Accounting Standards Issued and Recently Adopted
In November 2023, the FASB issued ASU 2023-07, Segment Reporting (Topic 280): Improvements to Reportable Segment Disclosures ("ASU 2023-07"). This guidance requires disclosure on an annual and interim basis of the following: (i) significant segment expenses regularly provided to the chief operating decision maker ("CODM") and a measure of segment profit or loss; (ii) an amount for other segment items by reportable segment and a description of its composition; (iii) all annual disclosures about a reportable segment's profit and loss and assets as currently required by ASC Topic 280; (iv) clarifying if the CODM uses more than one measure of a segment's profit or loss in assessing segment performance and deciding how to allocate resources; and (v) disclosing the title and position of the CODM and how the CODM uses the reported measures. Public entities with a single reportable segment are required to provide all the disclosures required by this amendment. ASU 2023-07 is effective for annual periods beginning after December 15, 2023, and for quarters in the years beginning after December 15, 2024; early adoption is permitted. The Company, a single reportable segment entity, early adopted ASU 2023-07 with effect from January 1, 2023; the related disclosures are included in Note 13. SEGMENTS.
In June 2024, the FASB issued ASU 2023-09, Income Taxes (Topic 740) — Improvements to Income Tax Disclosures ("ASU 2023-09"). The new guidance provides for disclosure on an annual basis of the following: (i) specific categories in the rate reconciliation, and (ii) additional information for reconciling items that meet a quantitative threshold of greater than 5% of the amount computed by multiplying pretax income (or loss) by the applicable statutory income tax rate. ASU 2023-09 is effective for public business entities for annual periods beginning after December 15, 2024; early adoption is permitted. The Company adopted this standard for the fiscal year 2025 annual financial statements and has applied this standard prospectively which had a disclosure only impact on its financial statements. See Note 14. INCOME TAXES.
Accounting Pronouncements Issued and Not Yet Adopted
In November 2024, the FASB issued ASU 2024-03, Disaggregation of Income Statement Expenses ("ASU 2024-03"). The new guidance requires more detailed information about specified categories of expenses (purchases of inventory, employee compensation, depreciation, amortization, and depletion) included in certain expense captions presented on the face of the statement of operations. ASU is effective for public business entities for annual periods beginning after December 15, 2026, and for quarters in the years beginning after
December 15, 2027; early adoption is permitted. The new guidance may be applied either (1) prospectively to financial statements issued for reporting periods after the effective date or (2) retrospectively to all prior periods presented in the financial statements. The Company is currently evaluating the impact ASU 2024-03 will have on its disclosures.

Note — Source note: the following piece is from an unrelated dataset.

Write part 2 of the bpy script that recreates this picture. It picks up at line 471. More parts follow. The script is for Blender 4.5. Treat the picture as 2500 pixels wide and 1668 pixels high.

In September 2025, the FASB issued ASU 2025-06, Intangibles - Goodwill and Other - Internal-Use Software (Subtopic 350-40): Targeted Improvements to the Accounting for Internal-Use Software, which amends certain aspects of the accounting for and disclosure of internal-use software costs. The amendments are effective for all entities for annual reporting periods beginning after December 15, 2027, and interim reporting periods within those annual reporting periods. Early adoption is permitted and the amendments should be applied either prospectively to financial statements issued for reporting periods after the effective date, retrospectively to any or all prior periods presented in the financial statements, or through a modified prospective transition approach which is based on the status of the project and whether software costs were capitalized before the date of adoption. The Company is currently evaluating the impact ASU 2025-06 will have on its disclosures.
In December 2025, the FASB issued ASU 2025-11, Interim Reporting (Topic 270): Narrow-Scope Improvements, which provides clarity about current interim disclosure requirements and adds a disclosure principle that requires entities to disclose events since the end of the last annual reporting period that have a material impact on the entity. The amendments are effective for interim reporting periods within annual reporting periods beginning after December 15, 2027, for public business entities and for interim reporting periods within annual reporting periods beginning after December 15, 2028, for entities other than public business entities. Early adoption is permitted for all entities. The amendments in this Update can be applied either (1) prospectively or (2) retrospectively to any or all prior periods presented in the financial statements. At the same time, the FASB issued ASU 2025-12 - Codification Improvements. The amendments are effective for all entities for annual reporting periods beginning after December 15, 2026, and interim reporting periods within those annual reporting periods. Early adoption is permitted in both interim and annual reporting periods in which financial statements have not yet been issued or made available for issuance. If an entity adopts the amendments in this Update in an interim period, it must adopt them as of the beginning of the annual reporting period that includes that interim reporting period. An entity may elect to early adopt the amendments on an issue-by-issue basis. The Company is currently evaluating the impact ASU 2025-11 and ASU 2025-12 will have on its disclosures.